Bei der Ansage zu “Learning by burning” sprach Stoppok über verschiedene Erziehungsstile und grinste plötzlich breit: “Ich finde, man sollte die Kinder einfach ERZIEHEN, dann kommt’s auch nicht zu so Zwischenfällen!” und guckte dabei zum lautesten, störendsten Rufer hinüber. Der spontane, kräftige Applaus des Publikums stellte den Rufer für den Rest des Abends ruhig. “Learning by burning” war superschnell. Teilweise hatte ich das Gefühl, dass die Gitarre den Gesang überholen könnte, aber sie blieben dann doch immer auf gleicher Höhe.

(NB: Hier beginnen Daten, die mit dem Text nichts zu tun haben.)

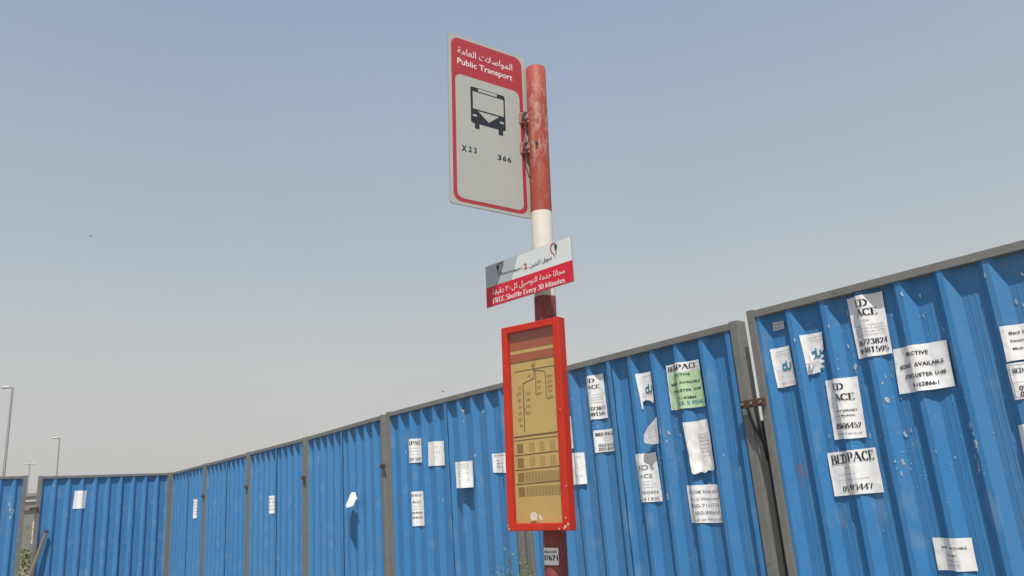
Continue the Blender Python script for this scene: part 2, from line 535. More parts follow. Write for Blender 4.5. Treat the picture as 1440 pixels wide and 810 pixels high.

Der Text war sehr gut zu verstehen und sowohl Alt-, als auch Neuhörer hatten eine Menge Spaß. Es gab großen Jubel, Stoppok verabschiedete sich, wurde natürlich wieder rausgeklatscht und gab noch Zugaben.
Das Ende machte “Tage wie dieser”, das die jubelnde Stimmung in eine ruhig lächelnde Atmosphäre veränderte und Stoppok dann auch gehen ließ. Hätte er allerdings noch weitergemacht, wären die Zuschauer auch noch begeistert geblieben. Ich persönlich hatte noch nicht genug, obwohl der Abend zeitlich gesehen lang gewesen war. Ein tolles Konzert, ein toller Stoppok, ich habe die Band nicht vermisst und bin gespannt auf das nächste, vielleicht schon wieder ganz andere Konzert mit ihm. Aber so lange er und seine Gitarre dabei sind, wird der Abend auf jeden Fall gut, davon bin ich überzeugt.